Haier Smart Home Reports Q1 2026 Results Amid Trade Policy Headwinds

Haier Smart Home reported Q1 2026 revenue of RMB 73.69 billion and net profit of RMB 4.65 billion, with China operating profit growing year-on-year and international markets excluding North America seeing over 10% profit growth, despite trade policy challenges and severe weather impacting North America.

NY Metrowire Staff
Technology
Haier Smart Home Reports Q1 2026 Results Amid Trade Policy Headwinds

Haier Smart Home Co., Ltd. (A-share: 600690.SH; H-share: 06690.HK; D-share: 690D.DE), a global leader in smart home solutions, today announced its results for the quarter ended 31 March 2026. The company reported revenue of RMB 73.69 billion and net profit attributable to shareholders of the parent company of RMB 4.65 billion, up sequentially compared to Q4 2025. Basic earnings per share stood at RMB 0.50.

According to the company's management commentary, the quarter was marked by contrasts. China and core international markets sustained healthy momentum, while North America faced headwinds from the evolving trade policy landscape and severe winter weather. Chairman and Chief Executive Officer Li Huagang stated that the company is running a clear playbook in North America, reshaping its local supply chain, advancing sourcing actions, moving the product mix upmarket, and driving cost productivity. He noted that Haier has transitioned from the initial response phase into a focus on operational efficiency and capability rebuilding, aiming to return the North America business to a more resilient, higher-quality operating model.

In China, operating profit grew year-on-year, with margin expansion offsetting short-term revenue pressure in a home appliance market that contracted 6.2% by retail value, according to All View Cloud (AVC). Profit growth reflected a continued mix shift toward premium categories, lifting domestic gross margin. Residential air conditioning grew revenue against a sharp industry decline and extended its high-end leadership, now ranking No. 1 in the RMB 11,000+ price band, up from its prior top position in the RMB 15,000+ segment (according to GfK). In water solutions, top-rated energy-efficient gas water heaters accounted for a materially higher share of the company's portfolio than the industry average (GfK). AI and digital capabilities also lifted operating efficiency, with gains in inventory turnover, fulfilment and resource allocation, and a year-on-year decline in the selling expense ratio.

Internationally, overseas revenue declined 3.2% year-on-year. However, outside North America, both revenue and operating profit grew, with Europe, South Asia and Southeast Asia all delivering steady growth. In North America, GE Appliances was pressured by severe winter weather and the evolving trade policy landscape. The business has been advancing supply chain and sourcing actions, mix and price initiatives, and cost productivity to rebuild competitiveness. In Europe, revenue continued to grow, with HVAC up more than 20% year-on-year. Profitability improved as the benefits of 2025’s restructuring flowed through, and the premium Horizon refrigerator line accelerated its rollout. Emerging markets showed strong performance: South Asia grew by 17% year-on-year in revenue and profitability improved; Southeast Asia grew by 12%.

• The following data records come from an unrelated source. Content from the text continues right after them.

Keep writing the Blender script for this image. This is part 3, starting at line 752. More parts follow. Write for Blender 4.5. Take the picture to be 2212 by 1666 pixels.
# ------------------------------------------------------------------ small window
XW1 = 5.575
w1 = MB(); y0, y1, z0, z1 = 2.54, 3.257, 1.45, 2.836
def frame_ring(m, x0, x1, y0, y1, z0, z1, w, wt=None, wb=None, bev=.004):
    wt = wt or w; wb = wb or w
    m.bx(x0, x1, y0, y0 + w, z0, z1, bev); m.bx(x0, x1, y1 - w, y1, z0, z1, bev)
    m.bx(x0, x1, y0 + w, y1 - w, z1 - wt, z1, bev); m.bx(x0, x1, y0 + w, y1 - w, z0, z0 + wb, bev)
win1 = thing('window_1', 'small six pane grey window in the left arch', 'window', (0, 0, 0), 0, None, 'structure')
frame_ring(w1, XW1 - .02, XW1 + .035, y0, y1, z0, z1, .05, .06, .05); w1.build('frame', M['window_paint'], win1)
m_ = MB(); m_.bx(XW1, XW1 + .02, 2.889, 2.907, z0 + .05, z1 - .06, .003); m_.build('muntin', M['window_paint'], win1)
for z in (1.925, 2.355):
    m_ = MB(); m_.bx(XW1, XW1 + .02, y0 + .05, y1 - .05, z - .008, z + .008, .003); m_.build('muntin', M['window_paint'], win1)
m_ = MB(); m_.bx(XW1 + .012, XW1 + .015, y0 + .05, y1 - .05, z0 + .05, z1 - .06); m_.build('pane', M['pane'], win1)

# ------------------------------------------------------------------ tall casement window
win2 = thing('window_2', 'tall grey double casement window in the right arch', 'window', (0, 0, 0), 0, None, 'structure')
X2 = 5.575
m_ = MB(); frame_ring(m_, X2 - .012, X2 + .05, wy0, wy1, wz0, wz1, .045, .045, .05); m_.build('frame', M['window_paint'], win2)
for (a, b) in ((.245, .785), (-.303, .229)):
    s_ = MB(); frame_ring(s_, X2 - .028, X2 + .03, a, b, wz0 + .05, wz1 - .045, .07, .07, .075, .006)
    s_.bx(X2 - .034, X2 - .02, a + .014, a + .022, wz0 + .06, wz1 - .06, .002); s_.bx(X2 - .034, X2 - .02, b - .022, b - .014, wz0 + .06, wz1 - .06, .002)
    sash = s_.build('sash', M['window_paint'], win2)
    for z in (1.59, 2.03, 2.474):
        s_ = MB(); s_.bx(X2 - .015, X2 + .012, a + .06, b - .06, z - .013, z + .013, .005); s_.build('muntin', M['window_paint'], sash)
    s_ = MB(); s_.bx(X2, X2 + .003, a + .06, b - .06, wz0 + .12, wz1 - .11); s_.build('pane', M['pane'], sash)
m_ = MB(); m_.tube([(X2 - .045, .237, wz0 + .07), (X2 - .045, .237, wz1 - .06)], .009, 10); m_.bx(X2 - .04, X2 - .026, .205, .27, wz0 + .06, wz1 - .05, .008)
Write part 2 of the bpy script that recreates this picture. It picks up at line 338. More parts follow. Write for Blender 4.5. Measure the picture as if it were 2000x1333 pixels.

The company advanced its initiative to bring residential air conditioning, smart building and water solutions onto a unified platform. In Q1 2026, the platform delivered its first integrated solution, with its public debut at a domestic HVAC industry expo in Shijiazhuang. The company also launched a new residential central air conditioning unit featuring ultra-wide frequency operation from 4Hz, built on the platform’s shared technology architecture. Smart Building Solutions completed more than 100 commercial AI deployments across data centres and building energy management. Recent acquisitions CCR (Carrier Commercial Refrigeration) and Kwikot each delivered double-digit revenue growth in the quarter.

Haier Smart Home is stepping up shareholder returns through a sustained programme of buybacks and cancellations. 74.54 million A-shares repurchased during 2023–2026 are designated for cancellation, accretive to EPS upon completion. In March 2026, the company launched a new A-share buyback of RMB 3-6 billion over 12 months, of which RMB 600 million has been deployed to date. The company has also proposed a separate voluntary D-share buy-back-for-cancellation offer of up to approximately 81 million shares, subject to shareholder approval and other pre-conditions.